I still don’t like the idea of hamstringing the CEO’s ability to make executive decisions because the CEO can’t be trusted to make ethical executive decisions. Processes are fine for preventing operational mistakes, but when it comes to ethics and executive judgment, they’re a poor substitute for having trustworthy people making the decisions.
I think you'd still want some sort of business process for "hire ethical people" - because there is a huge business process being implemented from all your team managers and all your board members for "make money in whatever way you can" (or, in the case of a startup, perhaps just "grow in whatever way you can"), and you want something to counteract that beyond just one person's conscience.
Potential business processes include "ask about ethics as part of culture fit, and have a good sense of what you mean by 'ethics'," "ask about ethics as part of promo / do not count projects that put user data at risk towards promo," "vet investors for their ethics and see how their other investments are doing before allowing them to take a board seat," etc.

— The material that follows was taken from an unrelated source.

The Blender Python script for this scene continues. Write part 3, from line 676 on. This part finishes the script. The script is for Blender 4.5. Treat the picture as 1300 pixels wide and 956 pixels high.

An ethical CEO will probably be doing many of these anyway, which is fine. You don't need to formalize them. It's fine for the CEO to say, for instance, "Ordinarily I would have put the brakes on this via this particular means, but I failed to notice because of this unexpected circumstance. I'm sorry and this is how I'm going to make sure I notice and make the right decision next time." (That is't too far off from what was actually said, actually, except for the bit about how to make decision-making more robust in the future. Everyone, ethical or not, fails to live up to their expectations of themselves at least occasionally.)
> I think you'd still want some sort of business process for "hire ethical people"
I absolutely agree. But this only works if the top leadership are themselves ethical people. If they are unethical or even neutral, it’s going to backfire. Instead of hiring people for their backbone in terms of pushing back against unethical decisions, it turns into hiring people for their willingness to conform to what they are told.
> It's fine for the CEO to say, for instance, "Ordinarily I would have put the brakes on this via this particular means, but I failed to notice because of this unexpected circumstance. I'm sorry and this is how I'm going to make sure I notice and make the right decision next time."
Definitely. But you only get to use that excuse so many times before it starts to lose credibility.
> That is't too far off from what was actually said, actually
Here I disagree. To his credit, Ammon has taken full personal responsibility for pushing this through, even over internal objections. It’s not a failure to notice something that happened when you’re the one doing the thing.
The resolution is also more personal than procedural: be more conscientious about your users and listen to people who object to your ideas. Demonstrate that you can do that over time and you can regain trust.
They should be more trustworthy than this, for sure. But sometimes a poor or harmful decision is still an operational mistake that comes down to poor information or comprehension. If it were to become more apparent to me that this was a deliberate lapse in ethics, I’m sure I’d be more where you’re at.
As it is right now, I’m giving some charitable credence to the idea he’s the CEO equivalent of the skydiving photographer that, in his passion to get a great shot, jumped out of his plane with no parachute. It certainly may end up having an analogous effect on Triplebyte’s credibility.
Maybe so. But in the general case I think individuals typically have much better moral judgment than processes and organizations. And the individual whose moral judgment ultimately prevails is the one who makes the decision. It’s not something that can be delegated.
> Processes are fine for preventing operational mistakes, but when it comes to ethics and executive judgment, they’re a poor substitute for having trustworthy people making the decisions.
Exactly this. The only thing that _might_ actually make me trust Triplebyte with my data again is if their current CEO actually stepped down to a less influential role. If I were part of the board I'd actually be advocating for him to step down or be forceably removed if possible.
He didn't put a stop this catastrophic breach of trust after being made aware of it. Even worse, he seemed to have actively drove this forward in spite of opposition. I'm simply not willing to trust a company where he's the top-level decision maker with data as sensitive as they're dealing with, apologies or not.